## Start

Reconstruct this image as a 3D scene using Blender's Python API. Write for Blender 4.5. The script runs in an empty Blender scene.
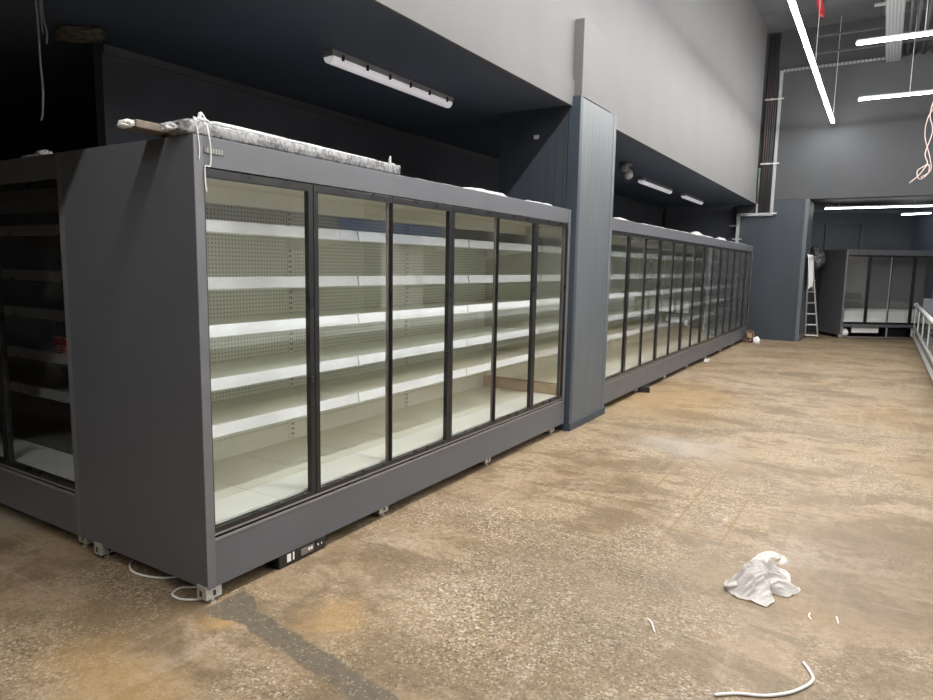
import bpy, bmesh, math, random
from mathutils import Vector, Matrix, Quaternion, noise
random.seed(4)
S = bpy.context.scene
COL = S.collection
PI = math.pi

# ------------------------------------------------------------------ node helpers
def newmat(name):
    m = bpy.data.materials.new(name); m.use_nodes = True
    nt = m.node_tree; nt.nodes.clear()
    out = nt.nodes.new('ShaderNodeOutputMaterial')
    return m, nt, out
class N:
    """tiny wrapper to write node graphs as expressions"""
    def __init__(s, nt): s.nt = nt
    def node(s, t, **kw):
        n = s.nt.nodes.new(t)
        for k, v in kw.items(): setattr(n, k, v)
        return n
    def put(s, sock, v):
        if hasattr(v, 'is_output') or isinstance(v, bpy.types.NodeSocket): s.nt.links.new(v, sock)
        else: sock.default_value = v
    def math(s, op, a, b=0.0, c=0.0, clamp=False):
        n = s.node('ShaderNodeMath', operation=op); n.use_clamp = clamp
        s.put(n.inputs[0], a); s.put(n.inputs[1], b); s.put(n.inputs[2], c)
        return n.outputs[0]
    def coord(s): return s.node('ShaderNodeTexCoord').outputs['Object']
    def sep(s, v):
        n = s.node('ShaderNodeSeparateXYZ'); s.put(n.inputs[0], v); return n.outputs
    def comb(s, x, y, z):
        n = s.node('ShaderNodeCombineXYZ'); s.put(n.inputs[0], x); s.put(n.inputs[1], y); s.put(n.inputs[2], z); return n.outputs[0]
    def mapping(s, v, scale=(1,1,1), loc=(0,0,0), rot=(0,0,0)):
        n = s.node('ShaderNodeMapping'); s.put(n.inputs[0], v)
        n.inputs['Scale'].default_value = scale; n.inputs['Location'].default_value = loc; n.inputs['Rotation'].default_value = rot
        return n.outputs[0]
    def noise(s, v, scale, detail=4, rough=.55, dist=0.0):
        n = s.node('ShaderNodeTexNoise'); s.put(n.inputs['Vector'], v)
        n.inputs['Scale'].default_value = scale; n.inputs['Detail'].default_value = detail
        n.inputs['Roughness'].default_value = rough; n.inputs['Distortion'].default_value = dist
        return n.outputs[0]
    def voro(s, v, scale, feature='F1', rnd=1.0):
        n = s.node('ShaderNodeTexVoronoi', feature=feature); s.put(n.inputs['Vector'], v)
        n.inputs['Scale'].default_value = scale; n.inputs['Randomness'].default_value = rnd
        return n.outputs
    def ramp(s, f, pts, interp='LINEAR'):
        n = s.node('ShaderNodeValToRGB'); s.put(n.inputs[0], f); cr = n.color_ramp; cr.interpolation = interp
        while len(cr.elements) < len(pts): cr.elements.new(.5)
        for e, (p, c) in zip(cr.elements, pts):
            e.position = p; e.color = (c, c, c, 1) if isinstance(c, (int, float)) else (*c, 1)
        return n.outputs[0]
    def mix(s, f, a, b, blend='MIX'):
        n = s.node('ShaderNodeMix', data_type='RGBA', blend_type=blend)
        s.put(n.inputs[0], f)
        for i, v in ((6, a), (7, b)):
            if isinstance(v, tuple) and len(v) == 3: v = (*v, 1)
            s.put(n.inputs[i], v)
        return n.outputs[2]
    def step(s, v, lo, hi):
        n = s.node('ShaderNodeMapRange', interpolation_type='SMOOTHSTEP'); s.put(n.inputs[0], v)
        n.inputs[1].default_value = lo; n.inputs[2].default_value = hi
        return n.outputs[0]
    def bump(s, h, strength=.3, dist=.01):
        n = s.node('ShaderNodeBump'); s.put(n.inputs['Height'], h)
        n.inputs['Strength'].default_value = strength; n.inputs['Distance'].default_value = dist
        return n.outputs[0]
    def pbr(s, col, rough=.5, metal=0.0, normal=None, spec=.5, **kw):
        n = s.node('ShaderNodeBsdfPrincipled')
        if isinstance(col, tuple) and len(col) == 3: col = (*col, 1)
        s.put(n.inputs['Base Color'], col); s.put(n.inputs['Roughness'], rough); s.put(n.inputs['Metallic'], metal)
        s.put(n.inputs['Specular IOR Level'], spec)
        if normal is not None: s.put(n.inputs['Normal'], normal)
        for k, v in kw.items(): s.put(n.inputs[k], v)
        return n.outputs[0]
    def out(s, o, sh): s.nt.links.new(sh, o.inputs[0])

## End

What you should do —
Skip the pictures and restate exactly the lines from the beginning of the listing to the line with "PI = math.pi", that line included.

Correct response —
Reconstruct this image as a 3D scene using Blender's Python API. Write for Blender 4.5. The script runs in an empty Blender scene.
import bpy, bmesh, math, random
from mathutils import Vector, Matrix, Quaternion, noise
random.seed(4)
S = bpy.context.scene
COL = S.collection
PI = math.pi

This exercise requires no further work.